The words of Dr. King, yes, but also the message of many great philosophers before him: Anaximander, Aristotle, Buber and Whitehead to name just a few. Sometimes called the father of Western philosophy, Anaximander taught that I come to be only in the context of my ‘making space’ for you to be (and your ‘making space’ for me).
According to Aristotle, it is ‘mutuality’ that allows ‘actuality’ to emerge from ‘potentiality’, potentiality that Aristotle regarded as the ‘substance’ of the universe.
Jumping ahead a mere 2500 years, we find this same sentiment in the writings of Martin Buber and Alfred North Whitehead. Whitehead, the titular father of ‘Process Philosophy’, substituted ‘creativity’ for Aristotle’s ‘potentiality’. Buber reprised Anaximander in his best-known work, I and Thou, writing, “In the beginning is the relation.”
We think of the world in terms of subjects and objects (nouns), accidentally connected through relationships (verbs). But according to our 4 philosophers (above), and Dr. King, that is not how the world works. Relatedness is primary. Verbs come before nouns.

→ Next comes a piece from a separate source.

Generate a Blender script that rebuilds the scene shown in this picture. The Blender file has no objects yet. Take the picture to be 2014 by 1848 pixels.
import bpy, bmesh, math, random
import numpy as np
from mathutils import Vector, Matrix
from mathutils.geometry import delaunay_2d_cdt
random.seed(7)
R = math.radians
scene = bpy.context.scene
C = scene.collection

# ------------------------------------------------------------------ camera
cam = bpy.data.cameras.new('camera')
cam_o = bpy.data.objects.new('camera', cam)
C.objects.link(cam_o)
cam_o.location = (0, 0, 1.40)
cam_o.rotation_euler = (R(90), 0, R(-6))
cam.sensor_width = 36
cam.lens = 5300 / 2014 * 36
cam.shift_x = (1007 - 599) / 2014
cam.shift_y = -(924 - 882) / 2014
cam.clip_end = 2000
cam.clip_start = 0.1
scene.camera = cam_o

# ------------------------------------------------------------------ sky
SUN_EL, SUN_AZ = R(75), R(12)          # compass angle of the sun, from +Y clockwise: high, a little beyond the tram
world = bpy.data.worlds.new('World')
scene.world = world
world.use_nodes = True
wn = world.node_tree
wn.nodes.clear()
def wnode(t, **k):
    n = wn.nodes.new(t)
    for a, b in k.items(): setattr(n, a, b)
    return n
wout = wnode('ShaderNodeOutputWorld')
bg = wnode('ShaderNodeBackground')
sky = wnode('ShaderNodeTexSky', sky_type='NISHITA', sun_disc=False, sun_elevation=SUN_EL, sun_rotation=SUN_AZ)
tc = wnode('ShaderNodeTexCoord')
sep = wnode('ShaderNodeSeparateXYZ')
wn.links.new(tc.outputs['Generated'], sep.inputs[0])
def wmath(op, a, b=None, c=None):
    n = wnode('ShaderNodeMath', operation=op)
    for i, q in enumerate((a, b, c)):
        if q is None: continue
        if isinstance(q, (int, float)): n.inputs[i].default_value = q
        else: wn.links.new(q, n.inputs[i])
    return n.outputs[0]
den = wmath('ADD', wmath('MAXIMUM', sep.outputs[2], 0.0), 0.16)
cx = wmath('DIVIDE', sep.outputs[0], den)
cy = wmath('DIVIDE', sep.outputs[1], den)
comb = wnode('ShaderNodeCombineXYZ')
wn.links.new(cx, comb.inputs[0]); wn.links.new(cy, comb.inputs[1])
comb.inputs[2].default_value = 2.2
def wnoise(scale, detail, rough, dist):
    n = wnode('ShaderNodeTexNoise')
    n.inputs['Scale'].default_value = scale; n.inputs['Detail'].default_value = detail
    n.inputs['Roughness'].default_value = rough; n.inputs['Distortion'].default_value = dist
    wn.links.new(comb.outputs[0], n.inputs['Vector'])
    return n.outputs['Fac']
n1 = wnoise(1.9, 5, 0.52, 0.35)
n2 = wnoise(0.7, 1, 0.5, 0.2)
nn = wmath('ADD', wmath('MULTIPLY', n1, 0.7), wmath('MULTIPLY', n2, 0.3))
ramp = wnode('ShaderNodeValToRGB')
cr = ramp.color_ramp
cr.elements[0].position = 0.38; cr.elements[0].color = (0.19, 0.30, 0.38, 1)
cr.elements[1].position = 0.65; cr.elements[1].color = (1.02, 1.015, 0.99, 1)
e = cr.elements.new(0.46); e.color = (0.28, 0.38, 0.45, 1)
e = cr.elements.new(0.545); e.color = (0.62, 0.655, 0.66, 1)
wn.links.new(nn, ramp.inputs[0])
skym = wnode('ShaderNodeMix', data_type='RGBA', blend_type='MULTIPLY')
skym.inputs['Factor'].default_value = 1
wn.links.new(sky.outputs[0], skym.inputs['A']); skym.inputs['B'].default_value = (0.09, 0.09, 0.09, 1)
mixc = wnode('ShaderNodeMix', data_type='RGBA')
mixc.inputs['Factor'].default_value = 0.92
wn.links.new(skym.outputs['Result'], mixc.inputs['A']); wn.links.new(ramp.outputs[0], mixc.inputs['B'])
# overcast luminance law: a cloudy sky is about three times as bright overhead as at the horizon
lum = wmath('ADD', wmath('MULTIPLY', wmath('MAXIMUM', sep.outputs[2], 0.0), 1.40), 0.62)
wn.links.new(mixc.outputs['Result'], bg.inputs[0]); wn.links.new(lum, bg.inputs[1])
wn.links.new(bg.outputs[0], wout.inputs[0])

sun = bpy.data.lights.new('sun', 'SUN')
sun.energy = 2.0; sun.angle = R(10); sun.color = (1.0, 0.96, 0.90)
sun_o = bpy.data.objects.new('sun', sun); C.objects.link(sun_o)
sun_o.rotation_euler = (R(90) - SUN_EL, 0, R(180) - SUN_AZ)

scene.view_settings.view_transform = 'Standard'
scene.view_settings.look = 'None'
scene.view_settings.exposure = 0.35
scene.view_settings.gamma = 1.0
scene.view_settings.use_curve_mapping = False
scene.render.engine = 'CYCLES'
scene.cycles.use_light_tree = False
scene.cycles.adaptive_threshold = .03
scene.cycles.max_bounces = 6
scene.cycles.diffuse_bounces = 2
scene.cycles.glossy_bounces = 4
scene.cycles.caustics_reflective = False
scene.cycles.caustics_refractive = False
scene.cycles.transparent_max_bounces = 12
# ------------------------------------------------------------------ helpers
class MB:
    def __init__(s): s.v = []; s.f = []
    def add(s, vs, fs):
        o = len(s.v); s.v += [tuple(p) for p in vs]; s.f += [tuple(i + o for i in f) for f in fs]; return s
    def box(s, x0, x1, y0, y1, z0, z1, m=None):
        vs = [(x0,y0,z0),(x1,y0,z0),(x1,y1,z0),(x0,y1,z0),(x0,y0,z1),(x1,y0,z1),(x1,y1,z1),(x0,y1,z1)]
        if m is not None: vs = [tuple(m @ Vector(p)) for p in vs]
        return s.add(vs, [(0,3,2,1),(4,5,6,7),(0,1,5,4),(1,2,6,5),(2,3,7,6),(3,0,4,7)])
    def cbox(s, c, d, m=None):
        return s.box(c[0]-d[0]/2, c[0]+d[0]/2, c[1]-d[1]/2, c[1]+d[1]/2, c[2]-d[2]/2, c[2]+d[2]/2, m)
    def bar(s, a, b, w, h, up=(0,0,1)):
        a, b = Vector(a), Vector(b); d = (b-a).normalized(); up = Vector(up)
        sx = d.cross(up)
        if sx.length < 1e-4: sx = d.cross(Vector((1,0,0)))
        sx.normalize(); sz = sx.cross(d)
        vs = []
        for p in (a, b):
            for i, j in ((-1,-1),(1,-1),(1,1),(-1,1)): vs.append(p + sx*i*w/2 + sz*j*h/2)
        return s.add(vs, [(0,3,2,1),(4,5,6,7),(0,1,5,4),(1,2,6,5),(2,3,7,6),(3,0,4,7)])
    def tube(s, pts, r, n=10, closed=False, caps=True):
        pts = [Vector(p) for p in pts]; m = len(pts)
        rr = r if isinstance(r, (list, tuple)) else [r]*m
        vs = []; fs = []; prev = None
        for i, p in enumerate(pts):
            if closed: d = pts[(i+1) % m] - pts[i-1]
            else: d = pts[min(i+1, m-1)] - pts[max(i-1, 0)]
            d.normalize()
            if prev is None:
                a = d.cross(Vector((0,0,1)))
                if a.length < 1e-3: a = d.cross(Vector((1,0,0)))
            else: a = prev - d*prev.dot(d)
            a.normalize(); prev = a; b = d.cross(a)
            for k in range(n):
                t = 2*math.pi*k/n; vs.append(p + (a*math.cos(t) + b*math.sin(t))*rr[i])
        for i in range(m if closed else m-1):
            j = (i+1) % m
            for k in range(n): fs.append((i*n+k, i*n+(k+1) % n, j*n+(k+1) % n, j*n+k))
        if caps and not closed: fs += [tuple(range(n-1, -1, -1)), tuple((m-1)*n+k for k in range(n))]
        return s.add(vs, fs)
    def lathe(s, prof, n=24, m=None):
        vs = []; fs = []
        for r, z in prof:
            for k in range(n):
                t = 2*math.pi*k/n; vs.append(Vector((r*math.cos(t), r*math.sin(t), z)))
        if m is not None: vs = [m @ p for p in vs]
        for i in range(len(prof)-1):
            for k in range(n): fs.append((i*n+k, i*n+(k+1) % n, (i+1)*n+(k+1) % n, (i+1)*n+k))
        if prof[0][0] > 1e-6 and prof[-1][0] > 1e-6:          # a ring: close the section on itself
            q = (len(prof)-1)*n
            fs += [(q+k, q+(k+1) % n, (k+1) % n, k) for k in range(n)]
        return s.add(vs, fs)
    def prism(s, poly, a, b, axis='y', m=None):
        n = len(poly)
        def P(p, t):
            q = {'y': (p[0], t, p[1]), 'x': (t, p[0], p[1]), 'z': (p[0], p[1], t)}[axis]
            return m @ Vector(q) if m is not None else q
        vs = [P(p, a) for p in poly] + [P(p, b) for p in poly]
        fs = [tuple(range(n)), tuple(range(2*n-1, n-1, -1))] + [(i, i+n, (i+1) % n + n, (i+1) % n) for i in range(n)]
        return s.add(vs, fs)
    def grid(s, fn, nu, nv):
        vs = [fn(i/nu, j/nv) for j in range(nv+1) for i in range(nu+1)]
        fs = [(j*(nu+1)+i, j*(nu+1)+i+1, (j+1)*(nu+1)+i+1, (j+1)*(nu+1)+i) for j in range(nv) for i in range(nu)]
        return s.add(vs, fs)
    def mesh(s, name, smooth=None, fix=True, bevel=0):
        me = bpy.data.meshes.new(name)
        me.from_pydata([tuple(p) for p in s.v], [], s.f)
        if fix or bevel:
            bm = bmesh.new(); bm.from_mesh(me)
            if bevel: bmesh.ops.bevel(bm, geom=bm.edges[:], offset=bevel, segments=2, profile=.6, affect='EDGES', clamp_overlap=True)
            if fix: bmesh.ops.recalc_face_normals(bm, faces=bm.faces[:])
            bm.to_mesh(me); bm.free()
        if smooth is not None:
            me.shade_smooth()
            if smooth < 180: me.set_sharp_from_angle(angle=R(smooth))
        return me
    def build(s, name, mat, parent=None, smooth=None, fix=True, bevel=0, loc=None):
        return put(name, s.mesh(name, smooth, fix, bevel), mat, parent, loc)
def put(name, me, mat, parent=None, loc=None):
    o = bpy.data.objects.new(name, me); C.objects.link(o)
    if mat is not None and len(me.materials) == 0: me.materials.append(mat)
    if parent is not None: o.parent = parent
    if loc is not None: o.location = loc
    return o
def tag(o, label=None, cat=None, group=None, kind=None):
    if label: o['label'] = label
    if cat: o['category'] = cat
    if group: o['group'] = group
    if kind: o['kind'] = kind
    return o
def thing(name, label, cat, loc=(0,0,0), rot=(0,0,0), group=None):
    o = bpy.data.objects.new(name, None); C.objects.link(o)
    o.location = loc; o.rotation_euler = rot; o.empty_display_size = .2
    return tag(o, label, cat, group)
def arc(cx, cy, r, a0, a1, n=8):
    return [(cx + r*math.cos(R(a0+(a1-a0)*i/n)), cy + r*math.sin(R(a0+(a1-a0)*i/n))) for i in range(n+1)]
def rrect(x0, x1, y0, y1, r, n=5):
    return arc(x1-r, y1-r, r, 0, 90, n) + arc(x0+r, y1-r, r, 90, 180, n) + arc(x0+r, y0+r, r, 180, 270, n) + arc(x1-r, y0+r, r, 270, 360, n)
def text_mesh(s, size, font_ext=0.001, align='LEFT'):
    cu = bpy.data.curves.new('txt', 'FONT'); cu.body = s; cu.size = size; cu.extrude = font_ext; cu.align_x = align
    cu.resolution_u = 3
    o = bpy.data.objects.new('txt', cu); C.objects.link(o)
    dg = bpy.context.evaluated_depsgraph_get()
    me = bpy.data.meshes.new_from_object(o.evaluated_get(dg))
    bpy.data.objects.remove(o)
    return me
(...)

We imagine that my ‘I’ and your ‘you’ are constants, connected over time by a hodgepodge of accidental events. We are so well trained by the language we inherited from our parents that it is almost impossible for us to think of the world any other way. Yet Western philosophy offers an alternative perspective: there are no ‘nouns’ until there is a ‘verb’ connecting them.
“We are God’s handiwork, created in Christ Jesus to do the good works which God prepared in advance for us to do.” – St. Paul, First Letter to Corinthians.